Quelle que soit la raison de ces erreurs ou de ces manques, ils sont graves ; et le public commence à s’en apercevoir[1]. On comprend parfaitement que les idées de tel ou tel parti social ou politique, chez les nations belligérantes, soient en opposition avec celles de tel ou tel journal de pays neutre. Nul ne s’étonnera que ces journaux les désapprouvent ouvertement ; on trouvera même naturel qu’ils les soumettent à une critique vigilante. Mais on ne saurait admettre qu’ils les passent sous silence ou qu’ils les dénaturent.

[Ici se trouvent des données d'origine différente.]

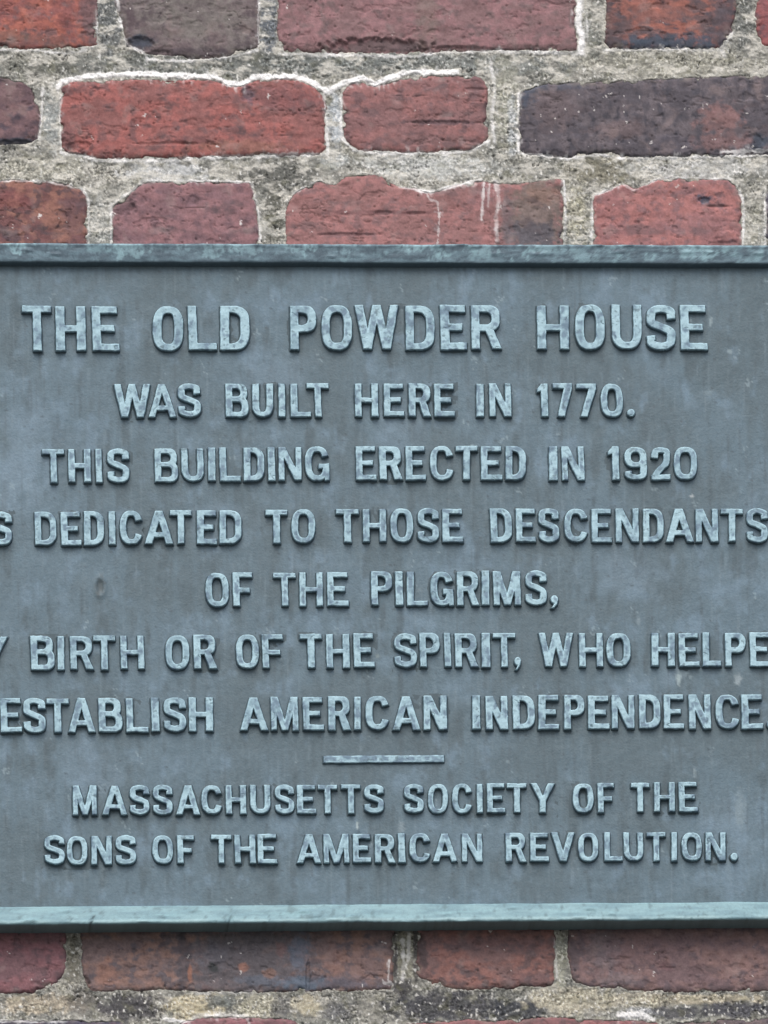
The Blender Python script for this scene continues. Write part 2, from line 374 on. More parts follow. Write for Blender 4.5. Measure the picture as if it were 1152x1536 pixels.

Or, est-il excusable, par exemple, qu’on ne connaisse de la révolution russe que les informations issues de sources gouvernementales (pour la plupart, non russes) et de partis hostiles qui s’acharnent à diffamer les partis avancés, sans que jamais les grands journaux suisses cèdent la parole aux calomniés, même quand l’outrage s’adresse à des hommes dont le génie et la probité intellectuelle sont l’honneur de la littérature

  1. J’en vois un indice dans la fondation récente et le succès de nouveaux journaux ou revues suisses qui réagissent contre ces procédés. Au reste, les regrets que j’exprime l’ont été, maintes fois, par des écrivains suisses indépendants, comme M. H. Hodler (dans la Voix de l’Humanité), M. Ed. Platzhoff-Lejeune (dans Cœnobium et dans la Revue Mensuelle), et tout récemment par M. Adolphe Ferrière, dans un excellent article de Cœnobium (mars–avril 1917) : Le rôle de la presse et de la censure dans la haine des peuples.